WHAT IS EXPECTED
Counting only lines that hold "script", give the total and nothing more.

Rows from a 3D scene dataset
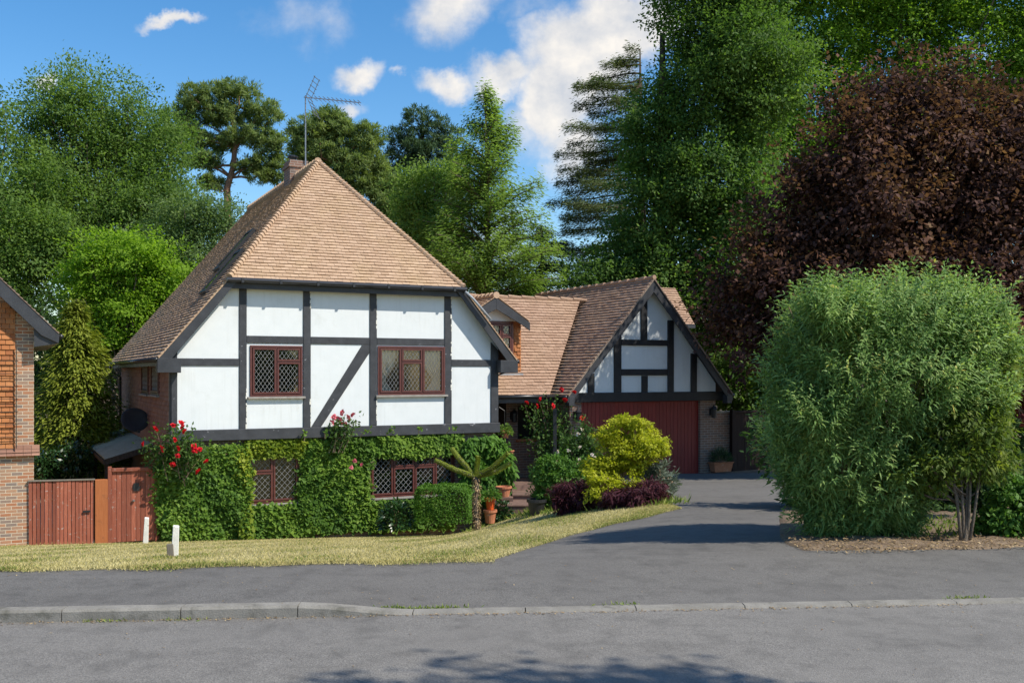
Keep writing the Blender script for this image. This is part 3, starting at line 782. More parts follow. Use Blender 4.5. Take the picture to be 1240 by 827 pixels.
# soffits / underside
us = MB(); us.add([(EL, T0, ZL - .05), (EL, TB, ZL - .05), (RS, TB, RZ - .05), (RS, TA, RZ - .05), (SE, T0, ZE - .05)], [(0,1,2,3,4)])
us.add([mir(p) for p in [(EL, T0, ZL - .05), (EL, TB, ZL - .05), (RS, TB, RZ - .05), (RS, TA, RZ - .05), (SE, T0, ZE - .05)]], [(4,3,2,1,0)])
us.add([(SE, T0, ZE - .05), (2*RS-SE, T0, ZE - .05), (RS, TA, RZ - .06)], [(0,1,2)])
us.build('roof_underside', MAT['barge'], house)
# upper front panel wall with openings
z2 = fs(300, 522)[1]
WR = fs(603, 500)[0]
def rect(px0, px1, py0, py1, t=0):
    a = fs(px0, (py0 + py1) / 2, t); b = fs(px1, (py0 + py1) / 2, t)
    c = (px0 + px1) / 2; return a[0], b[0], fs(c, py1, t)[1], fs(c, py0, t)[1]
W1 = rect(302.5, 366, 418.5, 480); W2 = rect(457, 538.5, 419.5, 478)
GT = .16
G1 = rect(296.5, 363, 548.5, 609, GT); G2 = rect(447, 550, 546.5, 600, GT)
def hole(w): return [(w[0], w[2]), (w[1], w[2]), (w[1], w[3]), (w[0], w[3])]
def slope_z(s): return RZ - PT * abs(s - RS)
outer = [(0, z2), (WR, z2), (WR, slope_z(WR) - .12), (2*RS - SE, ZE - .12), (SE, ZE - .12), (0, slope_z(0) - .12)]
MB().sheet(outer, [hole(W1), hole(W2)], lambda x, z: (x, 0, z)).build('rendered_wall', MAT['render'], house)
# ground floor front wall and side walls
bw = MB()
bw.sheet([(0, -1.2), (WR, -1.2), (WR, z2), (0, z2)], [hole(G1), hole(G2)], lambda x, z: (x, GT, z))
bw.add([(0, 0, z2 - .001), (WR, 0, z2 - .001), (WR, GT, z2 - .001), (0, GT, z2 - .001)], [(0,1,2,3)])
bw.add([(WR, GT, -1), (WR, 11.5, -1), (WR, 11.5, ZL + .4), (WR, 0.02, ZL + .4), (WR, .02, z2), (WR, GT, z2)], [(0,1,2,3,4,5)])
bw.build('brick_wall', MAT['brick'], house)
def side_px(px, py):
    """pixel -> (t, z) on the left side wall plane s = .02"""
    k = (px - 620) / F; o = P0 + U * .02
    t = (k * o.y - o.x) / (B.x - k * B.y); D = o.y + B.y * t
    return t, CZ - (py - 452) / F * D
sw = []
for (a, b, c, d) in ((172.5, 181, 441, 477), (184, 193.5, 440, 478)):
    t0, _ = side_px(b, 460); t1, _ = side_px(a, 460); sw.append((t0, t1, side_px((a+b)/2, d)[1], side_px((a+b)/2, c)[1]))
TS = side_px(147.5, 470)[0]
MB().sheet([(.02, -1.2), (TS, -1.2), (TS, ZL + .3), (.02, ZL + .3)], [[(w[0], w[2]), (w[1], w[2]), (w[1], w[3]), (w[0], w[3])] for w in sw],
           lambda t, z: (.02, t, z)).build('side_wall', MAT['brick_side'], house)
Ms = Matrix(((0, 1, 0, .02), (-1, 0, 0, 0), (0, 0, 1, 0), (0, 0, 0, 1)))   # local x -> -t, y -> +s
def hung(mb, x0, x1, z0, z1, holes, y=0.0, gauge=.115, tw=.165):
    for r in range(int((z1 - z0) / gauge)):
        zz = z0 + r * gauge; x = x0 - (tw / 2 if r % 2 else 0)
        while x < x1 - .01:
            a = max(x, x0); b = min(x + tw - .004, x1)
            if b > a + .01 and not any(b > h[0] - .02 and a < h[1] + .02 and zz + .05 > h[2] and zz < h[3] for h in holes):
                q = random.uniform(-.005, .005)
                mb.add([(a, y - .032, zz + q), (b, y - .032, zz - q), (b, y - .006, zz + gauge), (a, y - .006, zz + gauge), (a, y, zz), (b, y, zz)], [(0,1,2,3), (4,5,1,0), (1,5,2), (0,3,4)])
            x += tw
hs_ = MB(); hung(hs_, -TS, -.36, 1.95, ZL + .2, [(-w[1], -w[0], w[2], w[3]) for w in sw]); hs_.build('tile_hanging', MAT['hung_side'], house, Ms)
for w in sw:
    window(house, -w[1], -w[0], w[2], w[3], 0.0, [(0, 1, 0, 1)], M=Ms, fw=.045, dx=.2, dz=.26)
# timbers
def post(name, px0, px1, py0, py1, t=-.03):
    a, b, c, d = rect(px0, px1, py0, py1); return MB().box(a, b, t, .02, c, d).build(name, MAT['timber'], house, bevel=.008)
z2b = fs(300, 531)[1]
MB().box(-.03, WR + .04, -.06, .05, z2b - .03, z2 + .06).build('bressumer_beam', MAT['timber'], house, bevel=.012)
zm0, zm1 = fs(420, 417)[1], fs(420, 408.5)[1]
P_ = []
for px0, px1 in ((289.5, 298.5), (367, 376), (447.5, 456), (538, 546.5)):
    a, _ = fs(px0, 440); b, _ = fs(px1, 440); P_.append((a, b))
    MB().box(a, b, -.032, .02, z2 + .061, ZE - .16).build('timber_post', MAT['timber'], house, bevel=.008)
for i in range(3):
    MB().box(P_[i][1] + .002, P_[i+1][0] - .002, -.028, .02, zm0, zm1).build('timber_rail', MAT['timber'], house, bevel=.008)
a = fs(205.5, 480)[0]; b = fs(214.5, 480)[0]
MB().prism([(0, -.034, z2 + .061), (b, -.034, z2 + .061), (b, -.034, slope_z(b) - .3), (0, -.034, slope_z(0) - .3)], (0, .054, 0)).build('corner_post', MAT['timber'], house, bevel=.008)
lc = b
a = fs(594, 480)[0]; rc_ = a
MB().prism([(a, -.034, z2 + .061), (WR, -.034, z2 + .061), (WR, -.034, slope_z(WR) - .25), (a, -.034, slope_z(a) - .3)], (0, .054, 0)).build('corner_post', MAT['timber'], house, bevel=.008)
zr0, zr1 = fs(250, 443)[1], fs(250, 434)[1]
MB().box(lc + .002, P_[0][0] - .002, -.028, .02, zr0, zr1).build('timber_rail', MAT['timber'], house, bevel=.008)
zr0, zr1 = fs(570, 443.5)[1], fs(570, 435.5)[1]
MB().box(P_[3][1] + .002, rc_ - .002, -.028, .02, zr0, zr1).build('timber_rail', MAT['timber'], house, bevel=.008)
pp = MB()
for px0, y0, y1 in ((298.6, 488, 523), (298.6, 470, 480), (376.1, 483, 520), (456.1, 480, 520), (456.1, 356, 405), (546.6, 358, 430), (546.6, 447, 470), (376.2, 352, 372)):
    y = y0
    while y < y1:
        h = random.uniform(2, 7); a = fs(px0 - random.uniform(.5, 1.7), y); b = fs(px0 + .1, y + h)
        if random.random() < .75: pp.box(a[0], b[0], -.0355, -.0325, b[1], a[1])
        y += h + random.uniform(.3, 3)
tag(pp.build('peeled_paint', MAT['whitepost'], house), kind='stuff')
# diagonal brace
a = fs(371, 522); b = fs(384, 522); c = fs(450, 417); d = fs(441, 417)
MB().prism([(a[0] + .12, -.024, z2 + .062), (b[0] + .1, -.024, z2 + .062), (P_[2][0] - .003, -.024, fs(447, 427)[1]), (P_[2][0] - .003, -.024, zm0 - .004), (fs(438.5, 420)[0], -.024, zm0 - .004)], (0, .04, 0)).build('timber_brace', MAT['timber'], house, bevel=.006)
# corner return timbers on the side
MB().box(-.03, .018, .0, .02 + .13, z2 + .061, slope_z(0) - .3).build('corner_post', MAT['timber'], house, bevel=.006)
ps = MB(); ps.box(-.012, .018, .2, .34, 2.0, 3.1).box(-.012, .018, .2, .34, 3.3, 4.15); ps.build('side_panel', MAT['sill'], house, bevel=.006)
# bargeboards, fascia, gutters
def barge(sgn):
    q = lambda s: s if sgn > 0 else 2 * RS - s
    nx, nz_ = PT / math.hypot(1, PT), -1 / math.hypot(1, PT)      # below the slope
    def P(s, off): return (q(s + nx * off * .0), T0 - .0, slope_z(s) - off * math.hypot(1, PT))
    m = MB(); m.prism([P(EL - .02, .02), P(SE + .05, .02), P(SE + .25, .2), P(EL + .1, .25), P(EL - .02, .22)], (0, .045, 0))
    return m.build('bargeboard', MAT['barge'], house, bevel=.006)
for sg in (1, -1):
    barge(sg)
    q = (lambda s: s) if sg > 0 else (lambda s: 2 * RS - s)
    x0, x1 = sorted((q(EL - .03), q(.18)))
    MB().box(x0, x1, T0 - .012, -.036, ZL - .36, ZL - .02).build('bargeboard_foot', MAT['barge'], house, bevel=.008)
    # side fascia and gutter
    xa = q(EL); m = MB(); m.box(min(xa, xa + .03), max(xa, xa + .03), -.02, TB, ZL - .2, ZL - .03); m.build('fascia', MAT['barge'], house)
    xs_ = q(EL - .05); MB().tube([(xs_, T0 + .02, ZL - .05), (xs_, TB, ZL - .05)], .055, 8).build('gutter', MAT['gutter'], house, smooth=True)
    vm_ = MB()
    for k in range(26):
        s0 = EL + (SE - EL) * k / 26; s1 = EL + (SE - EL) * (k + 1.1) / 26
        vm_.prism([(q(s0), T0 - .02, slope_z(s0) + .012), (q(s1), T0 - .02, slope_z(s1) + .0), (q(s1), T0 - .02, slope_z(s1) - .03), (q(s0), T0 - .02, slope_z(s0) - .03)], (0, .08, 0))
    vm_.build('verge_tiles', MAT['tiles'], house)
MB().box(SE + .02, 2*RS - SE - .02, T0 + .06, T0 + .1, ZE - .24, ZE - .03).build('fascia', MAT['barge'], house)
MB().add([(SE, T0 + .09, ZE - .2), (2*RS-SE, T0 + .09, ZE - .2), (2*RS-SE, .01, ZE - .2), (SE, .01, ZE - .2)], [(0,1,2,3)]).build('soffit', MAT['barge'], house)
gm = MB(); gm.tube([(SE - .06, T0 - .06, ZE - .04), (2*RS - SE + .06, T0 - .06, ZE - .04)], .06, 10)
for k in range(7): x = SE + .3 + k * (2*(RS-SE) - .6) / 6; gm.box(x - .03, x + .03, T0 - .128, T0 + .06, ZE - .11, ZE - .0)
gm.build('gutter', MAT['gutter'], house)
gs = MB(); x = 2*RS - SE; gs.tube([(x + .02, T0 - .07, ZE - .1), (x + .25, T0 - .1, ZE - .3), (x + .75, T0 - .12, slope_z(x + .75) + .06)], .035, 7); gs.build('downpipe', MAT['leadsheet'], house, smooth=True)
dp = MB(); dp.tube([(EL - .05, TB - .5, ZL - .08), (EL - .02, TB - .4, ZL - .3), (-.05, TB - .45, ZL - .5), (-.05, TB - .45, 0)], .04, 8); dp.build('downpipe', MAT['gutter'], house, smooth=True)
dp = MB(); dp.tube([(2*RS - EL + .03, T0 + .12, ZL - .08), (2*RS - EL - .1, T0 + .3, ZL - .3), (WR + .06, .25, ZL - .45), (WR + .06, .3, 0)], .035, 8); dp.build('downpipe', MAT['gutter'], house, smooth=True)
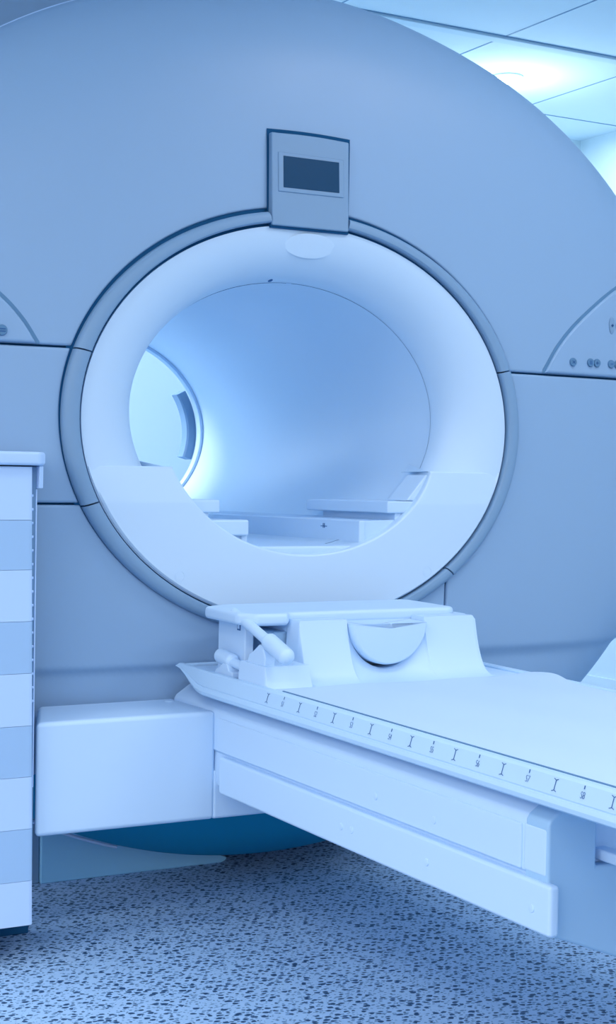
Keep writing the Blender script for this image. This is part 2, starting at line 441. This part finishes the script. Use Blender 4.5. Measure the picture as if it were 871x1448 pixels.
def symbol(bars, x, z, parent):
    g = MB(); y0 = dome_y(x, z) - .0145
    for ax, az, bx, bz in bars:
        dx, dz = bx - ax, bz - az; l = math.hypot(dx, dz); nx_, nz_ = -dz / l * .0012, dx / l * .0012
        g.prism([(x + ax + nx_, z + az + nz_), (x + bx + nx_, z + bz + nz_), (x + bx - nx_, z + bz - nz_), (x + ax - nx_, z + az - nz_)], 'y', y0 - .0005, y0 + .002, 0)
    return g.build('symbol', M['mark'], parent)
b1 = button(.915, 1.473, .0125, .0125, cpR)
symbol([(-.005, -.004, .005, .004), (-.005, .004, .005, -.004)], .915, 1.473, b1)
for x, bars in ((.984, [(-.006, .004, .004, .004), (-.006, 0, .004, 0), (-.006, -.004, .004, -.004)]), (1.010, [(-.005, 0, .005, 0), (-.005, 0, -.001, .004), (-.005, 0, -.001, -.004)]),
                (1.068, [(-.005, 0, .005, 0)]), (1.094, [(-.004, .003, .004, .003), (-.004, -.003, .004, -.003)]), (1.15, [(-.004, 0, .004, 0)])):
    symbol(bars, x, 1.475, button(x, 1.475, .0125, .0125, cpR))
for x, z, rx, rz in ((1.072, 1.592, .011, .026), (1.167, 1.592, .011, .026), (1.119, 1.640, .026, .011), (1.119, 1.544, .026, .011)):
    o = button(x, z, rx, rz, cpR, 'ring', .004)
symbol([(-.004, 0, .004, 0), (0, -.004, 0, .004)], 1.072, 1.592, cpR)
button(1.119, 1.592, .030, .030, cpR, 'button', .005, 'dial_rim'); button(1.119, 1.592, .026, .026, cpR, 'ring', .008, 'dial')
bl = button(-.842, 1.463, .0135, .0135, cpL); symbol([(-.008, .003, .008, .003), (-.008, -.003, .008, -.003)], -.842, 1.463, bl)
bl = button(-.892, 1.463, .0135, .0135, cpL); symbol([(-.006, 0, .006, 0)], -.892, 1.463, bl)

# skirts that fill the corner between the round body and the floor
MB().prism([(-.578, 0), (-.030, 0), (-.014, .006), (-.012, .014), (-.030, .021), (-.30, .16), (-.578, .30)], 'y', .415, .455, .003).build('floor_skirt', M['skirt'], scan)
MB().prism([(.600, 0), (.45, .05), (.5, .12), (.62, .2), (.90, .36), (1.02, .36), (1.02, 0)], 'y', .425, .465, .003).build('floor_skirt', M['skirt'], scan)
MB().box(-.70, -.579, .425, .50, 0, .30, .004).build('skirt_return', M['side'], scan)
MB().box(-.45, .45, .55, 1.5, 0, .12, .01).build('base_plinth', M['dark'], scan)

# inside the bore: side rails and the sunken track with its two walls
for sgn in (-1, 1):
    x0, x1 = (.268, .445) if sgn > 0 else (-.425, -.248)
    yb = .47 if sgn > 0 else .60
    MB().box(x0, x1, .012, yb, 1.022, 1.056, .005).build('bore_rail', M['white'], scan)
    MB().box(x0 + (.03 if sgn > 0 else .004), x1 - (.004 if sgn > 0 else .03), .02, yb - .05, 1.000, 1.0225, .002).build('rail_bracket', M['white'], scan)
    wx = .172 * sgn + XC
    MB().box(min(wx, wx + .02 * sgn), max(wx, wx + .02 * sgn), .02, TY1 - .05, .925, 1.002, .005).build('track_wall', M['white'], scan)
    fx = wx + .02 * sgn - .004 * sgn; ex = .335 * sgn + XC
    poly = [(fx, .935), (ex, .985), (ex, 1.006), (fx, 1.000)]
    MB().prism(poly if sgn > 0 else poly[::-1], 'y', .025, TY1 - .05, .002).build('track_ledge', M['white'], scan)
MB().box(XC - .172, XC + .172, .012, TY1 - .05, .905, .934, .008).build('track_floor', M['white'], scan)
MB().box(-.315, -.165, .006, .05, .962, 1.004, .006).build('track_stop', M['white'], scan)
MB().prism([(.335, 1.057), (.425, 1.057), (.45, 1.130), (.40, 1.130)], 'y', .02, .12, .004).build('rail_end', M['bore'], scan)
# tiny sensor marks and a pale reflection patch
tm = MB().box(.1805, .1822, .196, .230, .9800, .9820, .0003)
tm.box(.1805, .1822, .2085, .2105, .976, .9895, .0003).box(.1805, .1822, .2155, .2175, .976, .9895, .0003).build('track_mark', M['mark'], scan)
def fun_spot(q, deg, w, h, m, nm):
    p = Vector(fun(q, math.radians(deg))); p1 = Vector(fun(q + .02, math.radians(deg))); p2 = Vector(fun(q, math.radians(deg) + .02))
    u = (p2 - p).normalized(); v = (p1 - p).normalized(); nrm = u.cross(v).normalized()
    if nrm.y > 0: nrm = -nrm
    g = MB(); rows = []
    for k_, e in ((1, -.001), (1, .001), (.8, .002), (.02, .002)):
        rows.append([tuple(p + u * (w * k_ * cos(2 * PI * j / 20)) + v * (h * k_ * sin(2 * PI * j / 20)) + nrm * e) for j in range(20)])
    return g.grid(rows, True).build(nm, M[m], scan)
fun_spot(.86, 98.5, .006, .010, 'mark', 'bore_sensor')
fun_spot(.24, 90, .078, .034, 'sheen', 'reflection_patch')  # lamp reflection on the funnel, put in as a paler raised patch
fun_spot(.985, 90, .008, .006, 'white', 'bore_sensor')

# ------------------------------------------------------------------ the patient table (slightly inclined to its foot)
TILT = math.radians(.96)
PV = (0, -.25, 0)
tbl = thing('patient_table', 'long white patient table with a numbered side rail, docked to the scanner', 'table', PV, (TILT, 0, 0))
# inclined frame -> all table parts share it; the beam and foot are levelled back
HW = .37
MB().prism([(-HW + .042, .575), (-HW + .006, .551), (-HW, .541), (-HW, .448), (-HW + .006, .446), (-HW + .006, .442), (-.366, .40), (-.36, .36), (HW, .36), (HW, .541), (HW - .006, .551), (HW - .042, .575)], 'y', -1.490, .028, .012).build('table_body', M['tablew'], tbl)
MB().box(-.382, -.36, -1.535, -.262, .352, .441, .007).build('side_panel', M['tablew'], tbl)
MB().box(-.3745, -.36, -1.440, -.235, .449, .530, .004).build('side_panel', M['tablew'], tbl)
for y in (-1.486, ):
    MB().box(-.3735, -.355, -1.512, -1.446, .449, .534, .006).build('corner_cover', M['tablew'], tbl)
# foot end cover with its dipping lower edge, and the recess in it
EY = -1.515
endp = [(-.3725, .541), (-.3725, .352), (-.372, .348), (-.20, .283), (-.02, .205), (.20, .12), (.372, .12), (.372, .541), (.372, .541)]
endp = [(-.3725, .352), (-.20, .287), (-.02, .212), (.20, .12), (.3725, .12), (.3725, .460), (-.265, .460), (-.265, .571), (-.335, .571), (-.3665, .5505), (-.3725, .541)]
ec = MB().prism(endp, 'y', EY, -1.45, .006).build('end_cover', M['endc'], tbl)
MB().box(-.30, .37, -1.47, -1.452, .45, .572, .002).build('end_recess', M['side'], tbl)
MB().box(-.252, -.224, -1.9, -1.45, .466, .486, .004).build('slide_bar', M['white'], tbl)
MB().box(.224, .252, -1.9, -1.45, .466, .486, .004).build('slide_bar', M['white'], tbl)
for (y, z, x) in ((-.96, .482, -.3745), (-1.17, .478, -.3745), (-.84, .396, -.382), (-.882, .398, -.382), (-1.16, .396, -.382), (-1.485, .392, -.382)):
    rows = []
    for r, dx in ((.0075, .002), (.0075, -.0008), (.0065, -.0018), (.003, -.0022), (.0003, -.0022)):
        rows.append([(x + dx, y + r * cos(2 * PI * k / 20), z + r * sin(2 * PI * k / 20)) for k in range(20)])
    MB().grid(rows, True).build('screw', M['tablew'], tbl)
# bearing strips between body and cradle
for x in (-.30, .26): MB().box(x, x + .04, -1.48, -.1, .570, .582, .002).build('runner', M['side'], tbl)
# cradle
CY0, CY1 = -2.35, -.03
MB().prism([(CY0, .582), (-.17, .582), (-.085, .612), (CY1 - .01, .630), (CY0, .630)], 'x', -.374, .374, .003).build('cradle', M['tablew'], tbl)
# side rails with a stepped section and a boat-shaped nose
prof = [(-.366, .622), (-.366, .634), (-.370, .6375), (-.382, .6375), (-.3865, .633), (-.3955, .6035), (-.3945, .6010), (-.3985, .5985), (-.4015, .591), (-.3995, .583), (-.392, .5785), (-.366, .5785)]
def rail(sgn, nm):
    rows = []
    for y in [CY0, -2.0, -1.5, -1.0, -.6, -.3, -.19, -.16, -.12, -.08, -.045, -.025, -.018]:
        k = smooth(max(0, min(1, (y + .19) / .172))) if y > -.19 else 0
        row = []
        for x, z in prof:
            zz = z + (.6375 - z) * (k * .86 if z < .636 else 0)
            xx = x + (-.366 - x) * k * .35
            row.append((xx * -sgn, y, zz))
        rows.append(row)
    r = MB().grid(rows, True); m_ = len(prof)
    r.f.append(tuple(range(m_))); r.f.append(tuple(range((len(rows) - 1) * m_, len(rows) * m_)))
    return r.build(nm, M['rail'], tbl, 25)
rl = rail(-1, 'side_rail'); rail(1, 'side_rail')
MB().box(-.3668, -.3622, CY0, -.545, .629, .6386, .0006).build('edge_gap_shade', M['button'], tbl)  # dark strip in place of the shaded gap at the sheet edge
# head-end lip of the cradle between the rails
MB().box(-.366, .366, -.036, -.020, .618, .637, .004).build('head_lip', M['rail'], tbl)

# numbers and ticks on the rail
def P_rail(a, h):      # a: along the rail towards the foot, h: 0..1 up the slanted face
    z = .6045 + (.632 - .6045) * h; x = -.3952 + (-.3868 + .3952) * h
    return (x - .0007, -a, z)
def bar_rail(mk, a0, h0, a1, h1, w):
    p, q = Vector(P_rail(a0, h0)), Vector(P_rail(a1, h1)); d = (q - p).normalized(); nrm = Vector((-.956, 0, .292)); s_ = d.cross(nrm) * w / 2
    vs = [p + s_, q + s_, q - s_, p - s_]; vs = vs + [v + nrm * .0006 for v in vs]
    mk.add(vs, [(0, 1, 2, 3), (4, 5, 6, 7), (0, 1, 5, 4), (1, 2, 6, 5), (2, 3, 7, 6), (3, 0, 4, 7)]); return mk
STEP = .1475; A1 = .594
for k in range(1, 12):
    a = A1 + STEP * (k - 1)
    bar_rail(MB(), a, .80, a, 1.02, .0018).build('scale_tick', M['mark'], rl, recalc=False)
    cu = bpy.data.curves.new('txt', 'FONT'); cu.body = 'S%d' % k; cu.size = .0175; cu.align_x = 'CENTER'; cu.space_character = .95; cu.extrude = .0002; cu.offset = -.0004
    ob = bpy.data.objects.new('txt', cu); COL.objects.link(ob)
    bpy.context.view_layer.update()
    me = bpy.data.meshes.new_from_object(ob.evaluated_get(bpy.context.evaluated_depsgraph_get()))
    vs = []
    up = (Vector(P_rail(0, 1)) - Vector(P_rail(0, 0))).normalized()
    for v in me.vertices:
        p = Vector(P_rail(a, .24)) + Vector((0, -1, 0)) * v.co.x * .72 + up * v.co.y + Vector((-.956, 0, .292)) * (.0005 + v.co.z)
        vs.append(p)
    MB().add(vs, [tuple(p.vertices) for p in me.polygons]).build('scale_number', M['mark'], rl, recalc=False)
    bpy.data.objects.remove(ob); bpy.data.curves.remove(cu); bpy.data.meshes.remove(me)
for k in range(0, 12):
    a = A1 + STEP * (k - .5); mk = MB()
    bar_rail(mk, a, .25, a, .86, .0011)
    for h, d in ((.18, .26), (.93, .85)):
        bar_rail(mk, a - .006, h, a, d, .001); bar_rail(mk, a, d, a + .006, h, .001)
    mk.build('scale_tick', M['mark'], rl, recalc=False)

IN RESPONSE
2